No pongo en duda ni la honestidad ni el sentir de los nuevos legisladores, ni la genuina emoción por la honorabilidad que entraña ocupar una banca. Sí que esos noveles legisladores ignoren que llegan al Congreso gracias a la generosidad de la Constitución que nos hace igualmente competentes para la política, ya que no requiere ningún requisito de idoneidad para representar a otros, a no ser la edad y ser oriundos o haber vivido dos años en la provincia a la que representan.
La democracia son formalidades y procesos. Los votos mayoritarios legitiman a los diputados y senadores, pero al comprometerse inicialmente con la Constitución deben acatar las reglas del juego democrático. Por legítimo que sea el poder, no debe confiárselo a las mismas personas y un Congreso de un solo color político es antidemocrático hasta por definición. Menos aún erigirse sobre la ley que, al menos como definición, es igual para todos. Al alterar la formula clásica del juramento se delata una concepción antidemocrática: las elecciones como un simple medio de poder.

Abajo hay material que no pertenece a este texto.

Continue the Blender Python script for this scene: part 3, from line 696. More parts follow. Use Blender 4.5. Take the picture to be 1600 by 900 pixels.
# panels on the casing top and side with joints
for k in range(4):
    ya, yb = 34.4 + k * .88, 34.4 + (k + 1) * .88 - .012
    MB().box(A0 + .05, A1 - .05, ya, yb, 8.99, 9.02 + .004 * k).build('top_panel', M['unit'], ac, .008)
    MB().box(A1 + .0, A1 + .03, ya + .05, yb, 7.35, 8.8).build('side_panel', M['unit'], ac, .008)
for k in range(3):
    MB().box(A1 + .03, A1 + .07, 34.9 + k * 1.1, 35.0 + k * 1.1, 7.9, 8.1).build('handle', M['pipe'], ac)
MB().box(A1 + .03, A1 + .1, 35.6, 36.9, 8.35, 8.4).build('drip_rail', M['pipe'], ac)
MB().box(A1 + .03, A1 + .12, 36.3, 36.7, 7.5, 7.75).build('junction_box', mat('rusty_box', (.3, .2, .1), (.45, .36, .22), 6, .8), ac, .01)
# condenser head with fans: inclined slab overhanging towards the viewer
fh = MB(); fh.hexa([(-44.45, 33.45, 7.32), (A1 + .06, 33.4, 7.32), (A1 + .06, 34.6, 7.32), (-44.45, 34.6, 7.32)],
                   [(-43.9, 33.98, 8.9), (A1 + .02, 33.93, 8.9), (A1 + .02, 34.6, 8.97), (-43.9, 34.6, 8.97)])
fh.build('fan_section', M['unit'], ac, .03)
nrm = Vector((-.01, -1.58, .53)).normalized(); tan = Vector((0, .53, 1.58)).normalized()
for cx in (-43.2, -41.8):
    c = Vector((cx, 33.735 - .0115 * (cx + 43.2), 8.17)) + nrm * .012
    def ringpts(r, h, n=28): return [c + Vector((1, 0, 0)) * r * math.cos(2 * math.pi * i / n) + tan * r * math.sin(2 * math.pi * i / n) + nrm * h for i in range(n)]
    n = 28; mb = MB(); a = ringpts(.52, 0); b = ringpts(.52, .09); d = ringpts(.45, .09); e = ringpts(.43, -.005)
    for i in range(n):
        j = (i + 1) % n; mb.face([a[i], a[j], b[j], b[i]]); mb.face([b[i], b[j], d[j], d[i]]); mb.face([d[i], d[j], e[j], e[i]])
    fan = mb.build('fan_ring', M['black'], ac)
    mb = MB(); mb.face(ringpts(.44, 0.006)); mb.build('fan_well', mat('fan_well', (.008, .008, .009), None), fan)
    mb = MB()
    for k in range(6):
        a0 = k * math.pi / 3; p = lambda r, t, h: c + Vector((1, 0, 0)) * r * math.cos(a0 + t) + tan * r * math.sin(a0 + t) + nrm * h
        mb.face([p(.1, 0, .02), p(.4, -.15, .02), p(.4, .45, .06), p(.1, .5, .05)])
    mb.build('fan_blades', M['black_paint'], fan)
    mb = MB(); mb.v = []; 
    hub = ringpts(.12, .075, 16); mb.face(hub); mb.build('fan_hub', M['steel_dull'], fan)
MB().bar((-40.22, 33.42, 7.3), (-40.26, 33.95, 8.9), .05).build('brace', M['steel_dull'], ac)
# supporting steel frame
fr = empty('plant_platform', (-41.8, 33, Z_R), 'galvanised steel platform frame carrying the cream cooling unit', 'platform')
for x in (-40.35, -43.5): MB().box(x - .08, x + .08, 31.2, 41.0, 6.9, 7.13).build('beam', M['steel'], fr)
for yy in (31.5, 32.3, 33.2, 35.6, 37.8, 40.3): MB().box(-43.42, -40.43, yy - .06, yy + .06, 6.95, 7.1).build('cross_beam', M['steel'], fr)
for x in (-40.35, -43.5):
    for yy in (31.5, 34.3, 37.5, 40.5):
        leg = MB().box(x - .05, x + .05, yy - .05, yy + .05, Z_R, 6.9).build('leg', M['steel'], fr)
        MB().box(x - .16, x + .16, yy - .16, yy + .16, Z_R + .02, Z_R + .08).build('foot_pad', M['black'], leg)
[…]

No el fin último del fundamento de la vida política, la ciudadanía.
En estos tiempos de transfuguismo, vuelve a preguntarse: ¿de quién es la banca? La misma pregunta ya elimina el valor simbólico de la representación del pueblo y convierte a la banca en un mero objeto de trueque y una estafa al pueblo, que en un acto soberano de confianza eligió a unos en lugar de otros para que tomen decisiones acordes a la concepción política manifestada en las campañas electorales.
Un teórico de la democracia como Tzvetan Todorov -quien, por haber vivido el primer tercio de su vida "en un país totalitario", Bulgaria, y los otros dos en Francia, una democracia liberal, pudo reconocer las amenazas al sistema de las libertades- recuerda, en su libro Los enemigos íntimos de la democracia, que para los griegos el peor defecto de la acción humana era la desmesura, "la voluntad ebria de sí misma , el orgullo de estar convencido de que todo es posible". Si como contraparte la virtud política es la prudencia, la templanza, la moderación, no es menor ni irrelevante reclamar por el respeto a las fórmulas del juramento establecidas por la Constitución. La repetición gestual y oral del "Sí, juro" han ido configurando una liturgia republicana y la confianza en el pacto democrático. Toda alteración presupone no solo una desmesura sino una manifestación de desprecio a la democracia.